André: I watched the College Cup and am extremely hype about the potential of lots of players who might enter the draft, but as of right now, the Spirit only have two draft picks (26th overall, 3rd round; 37th overall, 4th round). While it might hurt to lose out on a top-10 talent, finding ways to add picks in what’s expected to be a deeply talented class is probably the smartest approach.

Although I reserve the right to change my mind if Michelle Cooper registers for the draft.

Ok, last question. Goalscoring is becoming a requisite for success in the NWSL. In 2021 only three teams scored 30 or more goals, in 2022 that number grew to six. Can the current Spirit attack rise to that challenge, or should they consider shaking things up?

Annie: This is absolutely an achievable goal for the Spirit. In 2022, the Spirit were number five in the league in shots but only had an 11.5% conversion rate. The problem often seemed to be a lack of confidence among many on this young squad in knowing when to take the shot, and when to pass to a teammate for a higher percentage shot.

Hopefully having an experienced coach can help build confidence and skill to increase the number of players who can reliably score. Adding veteran depth pieces wouldn’t hurt.

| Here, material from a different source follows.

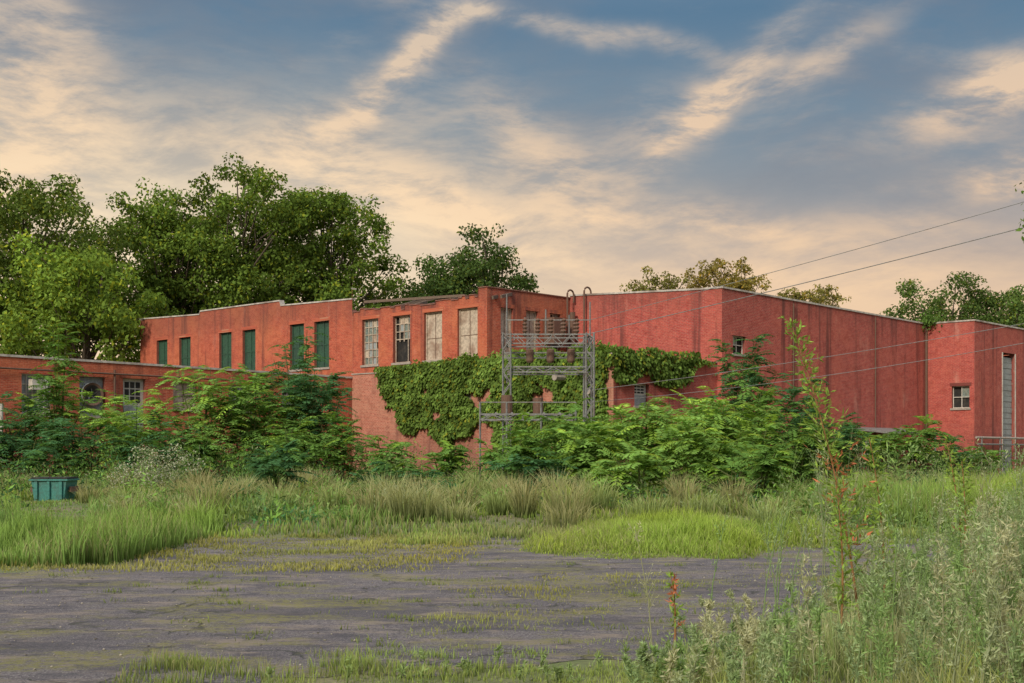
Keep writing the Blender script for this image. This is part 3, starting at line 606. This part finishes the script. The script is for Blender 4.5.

Jo: Despite the underwhelming results of last season, I think this goal for upcoming season isn't unreachable. For the 2022 season, the Spirit averaged 1.18 goals per game, with many players being out (from being called up to the National team or with injury). There were games after player absences where the team just wasn’t clicking, which resulted in fewer attack-heavy games, in turn decreasing scoring chances.

There were games where the team was struggling offensively but still managed to create good goalscoring opportunities. With a veteran coach and new signings, hopefully more of those moments will end with the ball in the net. With a few tweaks I could see the team hitting the 30 goal mark this season.

André: Playing exclusively at Audi will have a major impact on the consistency of the team and their performances. However, I’m not sold on that being enough to remedy their goal output, even under Parsons. Though the Spirit sought possession, they were at their best in transition. Sullivan’s long ball distribution is excellent, we know what Sanchez can do to panicked and backpedaling defenders, and the only defender alive who can stay with Rodman in a sprint is a healthy Sarah Gorden.

However, the team’s primary goalscorer, Ashley Hatch, is a traditional forward who’s good in the air and most dangerous between the keeper and penalty spot. A center forward who’s a threat in transition, and even outside of the box, would give the Spirit routes to goal that they don’t presently have.